3 This procedure differs from PT’s (2002) as they suggest using only post-break observations. This is not possible in real time experiments, because a forecaster should stop predicting after each break until the minimum number of observations needed to estimate the coefficients becomes available again. During the 2008–2009 GFT, most FI desks would not have tolerated being left with no trading signals for 2 months.

4 ‘(…) in true real time, (…) crazy forecasts would be noticed and adjusted by human intervention’ (Stock and Watson, Citation1999, p. 4).

5 We have also used modified versions of DM that adjust for small sample deviations from normality of the test statistic.
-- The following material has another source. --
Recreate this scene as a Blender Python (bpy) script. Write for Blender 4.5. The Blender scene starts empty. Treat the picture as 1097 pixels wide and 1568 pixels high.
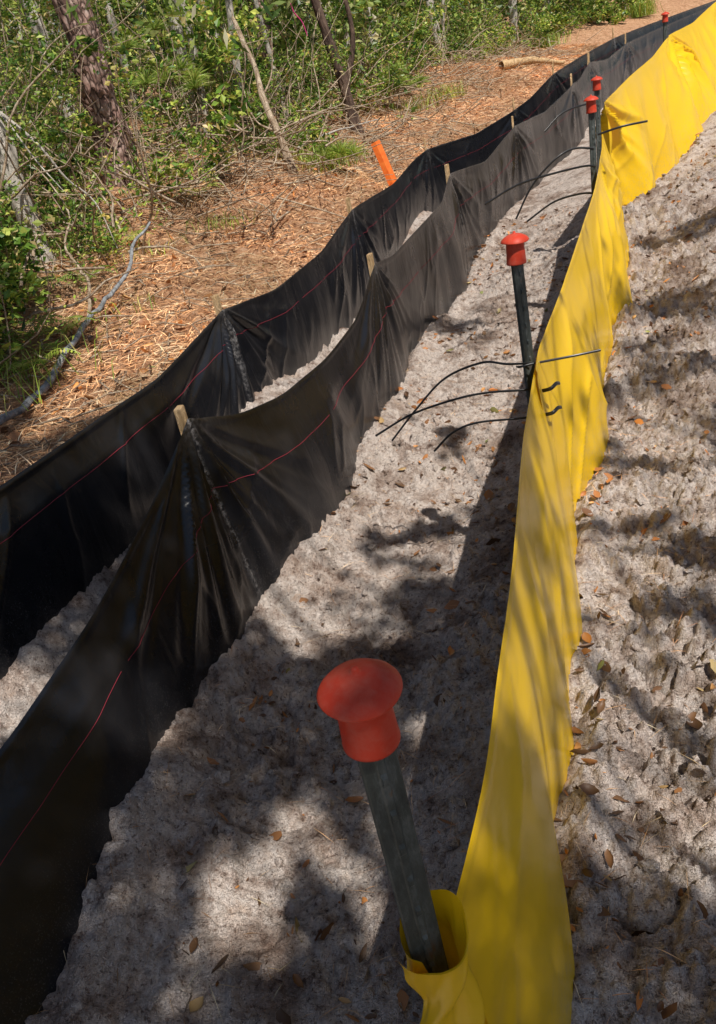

However, with roughly 400 forecast errors (2004–2011), this made little difference to our results.

6 We considered as outliers all the forecasts that exceeded the maximum/minimum predictive value obtained up to that point in real time. The underlying idea is that ‘(…) a common practice in the literature on large forecast comparisons is to mimic the behavior of a true forecaster by setting an automatic insanity filter (Stock and Watson, Citation1999). The filter mechanically discards each forecast value exceeding (…) some given threshold and replaces it with some reasonable value’ (Ferrara et al., Citation2012).

7 As summarized in PT (2005), the optimal fraction of pre-break observations to be used in estimation after a break should be higher if the break is small, if the post-break parameters variance is higher than the pre-break one, and if the post-break window is short. So the optimal pre-break window is determined optimizing the trade-off between bias (increasing in the number of pre-break data) and forecast error variance.